Problem to work on:
Restate, exactly and only, the lines from the first through the line containing "link('pencil_mark', rg, DPRINT, rm, world=True)".

Data section:
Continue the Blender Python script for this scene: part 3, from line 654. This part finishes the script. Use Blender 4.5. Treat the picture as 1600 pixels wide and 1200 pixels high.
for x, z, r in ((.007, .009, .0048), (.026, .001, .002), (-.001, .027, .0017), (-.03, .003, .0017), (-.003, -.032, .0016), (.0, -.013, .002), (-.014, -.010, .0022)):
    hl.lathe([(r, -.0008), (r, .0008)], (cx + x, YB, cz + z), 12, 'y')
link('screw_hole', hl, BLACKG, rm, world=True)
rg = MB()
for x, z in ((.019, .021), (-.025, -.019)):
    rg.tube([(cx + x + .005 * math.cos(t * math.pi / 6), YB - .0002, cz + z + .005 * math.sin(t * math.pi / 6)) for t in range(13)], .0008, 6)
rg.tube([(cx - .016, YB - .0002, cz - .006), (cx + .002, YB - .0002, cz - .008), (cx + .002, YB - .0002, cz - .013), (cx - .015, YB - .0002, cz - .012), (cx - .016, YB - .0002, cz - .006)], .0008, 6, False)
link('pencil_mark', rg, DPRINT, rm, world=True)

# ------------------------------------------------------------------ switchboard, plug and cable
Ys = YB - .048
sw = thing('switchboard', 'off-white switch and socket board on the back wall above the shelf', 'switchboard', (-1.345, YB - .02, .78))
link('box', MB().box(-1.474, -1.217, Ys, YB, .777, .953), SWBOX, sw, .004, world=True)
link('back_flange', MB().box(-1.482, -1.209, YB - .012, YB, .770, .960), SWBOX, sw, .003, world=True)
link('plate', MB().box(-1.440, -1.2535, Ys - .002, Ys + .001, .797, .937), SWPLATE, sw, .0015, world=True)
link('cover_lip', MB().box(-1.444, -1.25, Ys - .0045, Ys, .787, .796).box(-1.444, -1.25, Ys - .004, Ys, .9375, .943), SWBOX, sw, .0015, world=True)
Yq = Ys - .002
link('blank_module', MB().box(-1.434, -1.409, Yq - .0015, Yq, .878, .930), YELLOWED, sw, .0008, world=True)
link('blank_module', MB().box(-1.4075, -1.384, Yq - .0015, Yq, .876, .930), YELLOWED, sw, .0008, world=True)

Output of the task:
Continue the Blender Python script for this scene: part 3, from line 654. This part finishes the script. Use Blender 4.5. Treat the picture as 1600 pixels wide and 1200 pixels high.
for x, z, r in ((.007, .009, .0048), (.026, .001, .002), (-.001, .027, .0017), (-.03, .003, .0017), (-.003, -.032, .0016), (.0, -.013, .002), (-.014, -.010, .0022)):
    hl.lathe([(r, -.0008), (r, .0008)], (cx + x, YB, cz + z), 12, 'y')
link('screw_hole', hl, BLACKG, rm, world=True)
rg = MB()
for x, z in ((.019, .021), (-.025, -.019)):
    rg.tube([(cx + x + .005 * math.cos(t * math.pi / 6), YB - .0002, cz + z + .005 * math.sin(t * math.pi / 6)) for t in range(13)], .0008, 6)
rg.tube([(cx - .016, YB - .0002, cz - .006), (cx + .002, YB - .0002, cz - .008), (cx + .002, YB - .0002, cz - .013), (cx - .015, YB - .0002, cz - .012), (cx - .016, YB - .0002, cz - .006)], .0008, 6, False)
link('pencil_mark', rg, DPRINT, rm, world=True)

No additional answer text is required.